Adèle Haenel au New York Times : « On a un système judiciaire qui ne fait pas des violences faites aux femmes sa priorité »
L'actrice a donné une interview au New York Times lundi, la première depuis son témoignage en novembre 2019. Elle évoque #MeToo, l'affaire Ruggia, l'inaction du gouvernement français sur les violences faites aux femmes et la nomination de Roman Polanski aux César.
L’actrice Adèle Haenel a accordé un long entretien au New York Times lundi 24 février. C’est la première fois qu’elle s’exprime dans un média depuis son témoignage sur l’affaire Ruggia, en novembre dernier sur le plateau de Mediapart.
L’actrice a donné son avis sur le mouvement #MeToo en France, qu’elle qualifie de « paradoxe » : « C’est l’un des pays où le mouvement a été le plus suivi, du point de vue des réseaux sociaux, mais d’un point de vue politique et médiatique, la France a complètement raté le coche ». « Beaucoup d’artistes ont confondu, ou voulu confondre le jeu sexuel et l’agression. Le débat s’est positionné sur la question de la liberté d’importuner, et sur le prétendu puritanisme des féministes. Alors qu’une agression sexuelle est une agression, pas une pratique libertine », ajoute-t-elle.
« Le débat s’est positionné sur la question de la liberté d’importuner, et sur le prétendu puritanisme des féministes. Alors qu’une agression sexuelle est une agression, pas une pratique libertine »
Interrogée sur son choix de s’exprimer dans les médias avant de porter plainte, elle répond : « Parce qu’on a un système judiciaire qui ne fait pas des violences faites aux femmes sa priorité. Des personnalités politiques ont exprimé leur surprise, mais savent-ils ce que c’est, aujourd’hui, pour une femme, de se retrouver dans le système judiciaire en France ? Est-ce qu’on prend en compte les grandes difficultés qui jalonnent le parcours d’une femme victime de violences sexuelles ? »
Un mauvais traitement des violences faites aux femmes en France
Adèle Haenel s’est également exprimée sur le traitement des violences faites aux femmes en France. Elle déplore les termes juridiques employés pour qualifier les faits, qui mettent l’emphase sur « la technique de l’agresseur, pas l’absence de consentement de la victime ». La comédienne rappelle également qu’il faut croire toutes les femmes qui ont le courage de témoigner. « Dès qu’une femme a moins de pouvoir qu’un homme, on la soupçonne de vouloir se venger. On n’a rien à gagner à se dire victime et les conséquences sur la vie privée sont très négatives », affirme-t-elle.

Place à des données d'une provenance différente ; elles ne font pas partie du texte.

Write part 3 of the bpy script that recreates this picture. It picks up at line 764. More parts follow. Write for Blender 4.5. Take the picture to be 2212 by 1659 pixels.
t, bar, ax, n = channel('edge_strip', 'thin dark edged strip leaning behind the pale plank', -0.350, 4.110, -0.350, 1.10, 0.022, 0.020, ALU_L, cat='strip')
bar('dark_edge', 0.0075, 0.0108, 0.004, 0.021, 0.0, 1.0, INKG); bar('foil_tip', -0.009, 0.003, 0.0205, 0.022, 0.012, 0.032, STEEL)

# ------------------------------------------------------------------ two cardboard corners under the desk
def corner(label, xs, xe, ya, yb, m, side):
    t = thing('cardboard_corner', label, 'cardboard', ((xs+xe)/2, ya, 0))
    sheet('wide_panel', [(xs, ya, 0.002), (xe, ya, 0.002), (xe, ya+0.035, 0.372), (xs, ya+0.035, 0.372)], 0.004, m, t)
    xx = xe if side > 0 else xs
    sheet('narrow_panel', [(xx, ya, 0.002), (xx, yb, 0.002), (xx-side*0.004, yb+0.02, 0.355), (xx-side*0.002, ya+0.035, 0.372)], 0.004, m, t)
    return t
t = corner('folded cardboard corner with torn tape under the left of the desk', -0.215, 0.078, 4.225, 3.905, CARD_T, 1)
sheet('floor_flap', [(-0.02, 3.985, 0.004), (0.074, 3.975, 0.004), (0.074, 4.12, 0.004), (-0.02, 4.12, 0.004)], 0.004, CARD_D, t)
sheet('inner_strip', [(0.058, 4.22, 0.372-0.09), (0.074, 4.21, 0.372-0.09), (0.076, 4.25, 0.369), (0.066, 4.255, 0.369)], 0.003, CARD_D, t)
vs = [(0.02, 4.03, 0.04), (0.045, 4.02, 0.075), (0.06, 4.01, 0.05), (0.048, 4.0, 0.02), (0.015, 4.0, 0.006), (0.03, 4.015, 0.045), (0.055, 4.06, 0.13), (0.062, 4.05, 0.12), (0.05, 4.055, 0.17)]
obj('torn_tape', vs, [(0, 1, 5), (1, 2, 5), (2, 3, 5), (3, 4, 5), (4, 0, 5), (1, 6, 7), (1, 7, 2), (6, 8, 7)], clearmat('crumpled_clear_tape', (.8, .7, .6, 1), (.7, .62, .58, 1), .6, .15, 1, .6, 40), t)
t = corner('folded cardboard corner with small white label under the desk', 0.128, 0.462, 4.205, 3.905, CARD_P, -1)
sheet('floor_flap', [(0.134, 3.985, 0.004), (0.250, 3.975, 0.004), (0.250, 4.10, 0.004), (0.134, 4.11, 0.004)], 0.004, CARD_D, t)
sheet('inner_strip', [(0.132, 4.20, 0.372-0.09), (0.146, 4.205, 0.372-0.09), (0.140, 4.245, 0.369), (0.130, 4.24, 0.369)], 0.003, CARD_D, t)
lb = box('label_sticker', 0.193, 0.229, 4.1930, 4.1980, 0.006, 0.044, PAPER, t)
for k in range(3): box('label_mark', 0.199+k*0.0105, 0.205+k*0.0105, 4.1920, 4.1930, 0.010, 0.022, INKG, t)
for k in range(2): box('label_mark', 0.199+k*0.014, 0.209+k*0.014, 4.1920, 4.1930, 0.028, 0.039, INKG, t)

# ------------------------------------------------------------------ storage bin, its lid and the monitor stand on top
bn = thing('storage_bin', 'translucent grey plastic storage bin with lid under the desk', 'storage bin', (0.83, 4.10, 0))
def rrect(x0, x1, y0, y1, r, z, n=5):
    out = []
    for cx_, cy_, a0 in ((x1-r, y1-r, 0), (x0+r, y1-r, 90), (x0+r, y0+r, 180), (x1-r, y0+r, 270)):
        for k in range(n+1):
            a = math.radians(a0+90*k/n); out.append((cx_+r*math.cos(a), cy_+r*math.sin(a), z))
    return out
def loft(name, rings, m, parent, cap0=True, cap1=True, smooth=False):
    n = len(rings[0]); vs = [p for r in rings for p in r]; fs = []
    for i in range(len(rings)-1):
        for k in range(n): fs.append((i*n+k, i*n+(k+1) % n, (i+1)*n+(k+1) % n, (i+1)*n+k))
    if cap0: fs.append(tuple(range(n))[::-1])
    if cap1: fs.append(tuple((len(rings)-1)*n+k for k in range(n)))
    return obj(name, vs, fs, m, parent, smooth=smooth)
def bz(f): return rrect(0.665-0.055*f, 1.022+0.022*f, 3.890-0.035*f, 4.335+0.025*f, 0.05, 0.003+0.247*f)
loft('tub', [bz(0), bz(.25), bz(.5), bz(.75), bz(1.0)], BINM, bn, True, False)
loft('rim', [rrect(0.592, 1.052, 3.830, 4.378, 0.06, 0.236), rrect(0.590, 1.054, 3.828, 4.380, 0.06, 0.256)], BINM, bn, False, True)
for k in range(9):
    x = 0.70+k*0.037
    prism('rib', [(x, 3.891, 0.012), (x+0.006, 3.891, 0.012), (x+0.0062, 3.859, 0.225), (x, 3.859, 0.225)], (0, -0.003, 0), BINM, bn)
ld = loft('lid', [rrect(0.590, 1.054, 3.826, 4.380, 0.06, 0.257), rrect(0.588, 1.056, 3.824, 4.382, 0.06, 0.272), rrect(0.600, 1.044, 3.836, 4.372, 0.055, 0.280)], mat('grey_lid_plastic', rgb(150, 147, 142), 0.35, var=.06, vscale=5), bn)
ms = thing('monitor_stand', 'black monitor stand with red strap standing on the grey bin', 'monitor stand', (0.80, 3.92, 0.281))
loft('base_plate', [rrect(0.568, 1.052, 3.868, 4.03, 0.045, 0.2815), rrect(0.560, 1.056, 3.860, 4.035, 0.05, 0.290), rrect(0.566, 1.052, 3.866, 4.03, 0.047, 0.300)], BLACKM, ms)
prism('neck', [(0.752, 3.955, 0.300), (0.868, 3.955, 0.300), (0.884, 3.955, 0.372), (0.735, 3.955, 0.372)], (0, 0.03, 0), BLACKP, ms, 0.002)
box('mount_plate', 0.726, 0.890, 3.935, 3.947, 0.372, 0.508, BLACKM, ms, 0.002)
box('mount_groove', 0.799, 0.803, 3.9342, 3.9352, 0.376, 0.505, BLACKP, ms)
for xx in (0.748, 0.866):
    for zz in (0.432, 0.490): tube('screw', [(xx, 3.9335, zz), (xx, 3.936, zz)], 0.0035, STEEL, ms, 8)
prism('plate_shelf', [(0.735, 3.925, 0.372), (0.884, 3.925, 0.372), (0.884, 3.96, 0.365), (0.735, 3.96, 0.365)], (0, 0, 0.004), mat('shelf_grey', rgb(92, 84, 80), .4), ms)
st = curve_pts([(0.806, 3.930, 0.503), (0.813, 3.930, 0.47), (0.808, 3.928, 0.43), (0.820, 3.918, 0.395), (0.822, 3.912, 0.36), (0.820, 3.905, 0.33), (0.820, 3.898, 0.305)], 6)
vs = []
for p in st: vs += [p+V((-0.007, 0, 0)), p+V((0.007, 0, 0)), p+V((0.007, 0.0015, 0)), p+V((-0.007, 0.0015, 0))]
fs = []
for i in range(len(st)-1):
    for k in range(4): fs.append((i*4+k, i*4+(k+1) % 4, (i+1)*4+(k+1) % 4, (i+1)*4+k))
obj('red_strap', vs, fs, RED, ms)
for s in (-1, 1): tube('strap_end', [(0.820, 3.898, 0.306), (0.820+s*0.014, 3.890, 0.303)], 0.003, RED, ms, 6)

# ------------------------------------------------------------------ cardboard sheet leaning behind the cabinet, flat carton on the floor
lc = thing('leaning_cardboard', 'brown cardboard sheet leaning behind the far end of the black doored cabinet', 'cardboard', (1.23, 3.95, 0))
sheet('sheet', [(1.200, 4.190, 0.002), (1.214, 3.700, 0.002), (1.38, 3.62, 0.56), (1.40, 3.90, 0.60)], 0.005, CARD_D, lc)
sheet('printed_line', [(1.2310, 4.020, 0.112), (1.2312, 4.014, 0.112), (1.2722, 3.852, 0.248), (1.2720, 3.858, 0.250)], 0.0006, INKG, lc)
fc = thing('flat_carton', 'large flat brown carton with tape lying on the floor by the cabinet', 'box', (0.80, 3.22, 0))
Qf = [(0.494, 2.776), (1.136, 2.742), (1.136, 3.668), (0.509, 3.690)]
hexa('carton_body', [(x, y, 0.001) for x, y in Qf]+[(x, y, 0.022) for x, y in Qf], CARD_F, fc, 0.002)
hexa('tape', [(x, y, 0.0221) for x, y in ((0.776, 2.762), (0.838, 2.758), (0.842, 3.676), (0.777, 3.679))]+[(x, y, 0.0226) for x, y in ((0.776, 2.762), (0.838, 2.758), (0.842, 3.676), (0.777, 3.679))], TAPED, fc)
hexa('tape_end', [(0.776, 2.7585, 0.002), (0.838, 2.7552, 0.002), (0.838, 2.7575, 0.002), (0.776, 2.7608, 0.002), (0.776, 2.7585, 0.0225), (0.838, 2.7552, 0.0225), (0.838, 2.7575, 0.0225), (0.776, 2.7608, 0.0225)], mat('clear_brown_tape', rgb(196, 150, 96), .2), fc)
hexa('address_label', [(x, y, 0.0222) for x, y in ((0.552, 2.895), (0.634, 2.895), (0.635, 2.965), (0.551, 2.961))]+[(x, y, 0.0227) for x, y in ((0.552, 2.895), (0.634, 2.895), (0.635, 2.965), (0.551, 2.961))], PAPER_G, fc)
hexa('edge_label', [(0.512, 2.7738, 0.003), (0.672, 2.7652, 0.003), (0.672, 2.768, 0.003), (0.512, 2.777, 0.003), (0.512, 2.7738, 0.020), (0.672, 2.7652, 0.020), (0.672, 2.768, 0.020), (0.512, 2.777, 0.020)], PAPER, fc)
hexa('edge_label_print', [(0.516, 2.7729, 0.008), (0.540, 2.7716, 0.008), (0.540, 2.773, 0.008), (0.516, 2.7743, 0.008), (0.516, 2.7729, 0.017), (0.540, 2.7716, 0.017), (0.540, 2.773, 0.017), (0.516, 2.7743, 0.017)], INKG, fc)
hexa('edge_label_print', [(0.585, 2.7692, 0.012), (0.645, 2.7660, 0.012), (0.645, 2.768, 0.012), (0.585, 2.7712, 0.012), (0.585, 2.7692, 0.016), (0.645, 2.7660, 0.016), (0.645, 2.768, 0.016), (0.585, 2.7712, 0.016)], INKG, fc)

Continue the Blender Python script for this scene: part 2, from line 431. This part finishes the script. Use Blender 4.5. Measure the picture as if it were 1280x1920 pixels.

La jeune femme lance un appel : « La justice doit s’amender pour mieux traiter les femmes victimes de violence sexuelle. À tous les niveaux. »
« Distinguer Polanski, c’est cracher au visage de toutes les victimes »
La comédienne s’est exprimée, pour la première fois, sur les nombreuses nominations du film J’accuse de Roman Polanski aux César 2020. Le message est clair : « Distinguer Polanski, c’est cracher au visage de toutes les victimes. Ça veut dire, “ ce n’est pas si grave de violer des femmes ” », déclare-t-elle. Et elle ne s’arrête pas là : « À la sortie de J’accuse, on a entendu crier à la censure alors qu’il ne s’agit pas de censurer mais de choisir qui on veut regarder. Et les hommes riches, blancs, rassurez-vous : vous possédez tous les moyens de communication ».
Pour Adèle Haenel, « la vraie censure dans le cinéma français, c’est l’invisibilisation. Où sont les gens racisés dans le cinéma ? Les réalisateurs racisés ? Il y a des exceptions, comme Ladj Ly, dont le film rencontre un immense succès, ou Mati Diop, mais ça n’illustre pas du tout la réalité du milieu du cinéma. Cela reste minoritaire. Pour l’instant, on a majoritairement des récits classiques, fondés sur une vision androcentrée, blanche, hétérosexuelle ».